Crônica: O paraíso é aqui!

13/05/2021 12:35

Por Juviano Garcia


Crônica: O paraíso é aqui!

Fomos a Cuiabá, Madriselva e eu, passar alguns dias com nosso filho Adriano e, num domingo decidimos ir à Chapada dos Guimarães. Nossa primeira parada foi na reserva do Véu da Noiva. Ao descer do carro senti um forte e delicioso aroma que há mais de trinta anos eu não o sentia: o cheiro de capim gordura maduro, tão comum na minha adolescência. Imediata e instintivamente meus olhos se moveram na direção de onde provinha aquele cheiro celestial, que às minhas narinas é mais agradável do que qualquer perfume francês. Avistei, numa quebrada logo ali, uma touceira de capim gordura, da qual tirei alguns ramos, que segui cheirando por toda a viagem e até no dia seguinte, no apartamento de Adriano.

Um dilúvio de recordações de imediato me povoou a mente. Lembranças per permaneciam latentes no meu subconsciente. De repente me tele transportei para a fazenda Carvão onde, na minha infância e adolescência, vivi dias de imensa felicidade.

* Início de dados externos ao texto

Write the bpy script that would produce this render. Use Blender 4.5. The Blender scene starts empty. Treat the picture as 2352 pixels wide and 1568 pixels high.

Na minha mente, naquele instante, se confundiam a impressionante paisagem que os meus olhos captavam do Véu da Noiva, aquela imensa cachoeira, despencando sobre o vale coberto de frondosas árvores, com a quebrada da Grota de João Tabocas, que o meu subconsciente fazia jorrar para fora de si, como se quisesse me dizer: “você voltou, está aqui comigo, no Carvão”.

É-me quase impossível descrever o turbilhão de sentimentos que de mim se apossou naquele momento, por isso nem tentarei fazê-lo neste relato. Direi apenas que discretas lágrimas, misto de felicidade e saudade, afloraram dos meus olhos. Não tentei nem de longe, disfarça-las de Madriselva e Adriano, pois, pela felicidade que manifestei ao cheirar o raminho de capim, nada poderia passar indiferente aos dois.

As recordações do Carvão afloravam qual uma enxurrada do Riacho do Carvão. Parecia-me estar, de novo, sob a sombra do juazeiro que ladeava o curral, em algum longínquo agosto, olhando, estarrecido, a encosta do Alto da Urtiga, onde viçava o capim gordura florado. Nenhum sinal de qualquer que fosse outra planta, somente ele, o rei da paisagem, com seus lindos pendões avermelhados que, ao sopro do vento, se movimentavam formando ondas que me faziam imaginar o mar que, até então, só via no cinema. Aquela visão me deixava hipnotizado por incontáveis minutos.

E, como uma lembrança puxava outra, logo me veio à mente o estado em que ficavam as pernas das calças que usávamos, após atravessar aquele mar de capim maduro: a sua gordura deixava as calças até quase a altura dos joelhos, completamente enceradas; as botas de borracha brilhavam com se tivessem sido polidas. Os rolós de vaqueta pareciam ter sido imersos num balde cheio de óleo.

Ato contínuo veio-me à mente a lembrança do pedacinho do Carvão que nós chamávamos de Alecrim. Era um capão de terra entre o Candeal e o Boqueirão, acima da grota de João Tabocas. Assim como uma cidade é dividida em bairros e ruas, nossa fazenda dividíamos em trechos que denominávamos de acordo com algo que se fazia neles específico. Assim, o Alecrim tinha esse nome, logicamente porque nele brotava quase unanimemente, o alecrim, erva hoje muito usada como condimento, como sabemos todos nós. Mas no Carvão era tida como erva daninha. Na época da floração, ao cruzarmos o Alecrim, saíamos com as pernas das calças cobertas das sementes de alecrim e o seu delicioso aroma nos acompanhava até chegarmos a casa.

Vou parar por aqui, apenas acrescentando que, assim como Adão viveu no paraíso e dele foi expulso por conta da sua desobediência a Deus, acredito que eu também lá vivi e, para pagar por meus pecados, dele fui também expulso.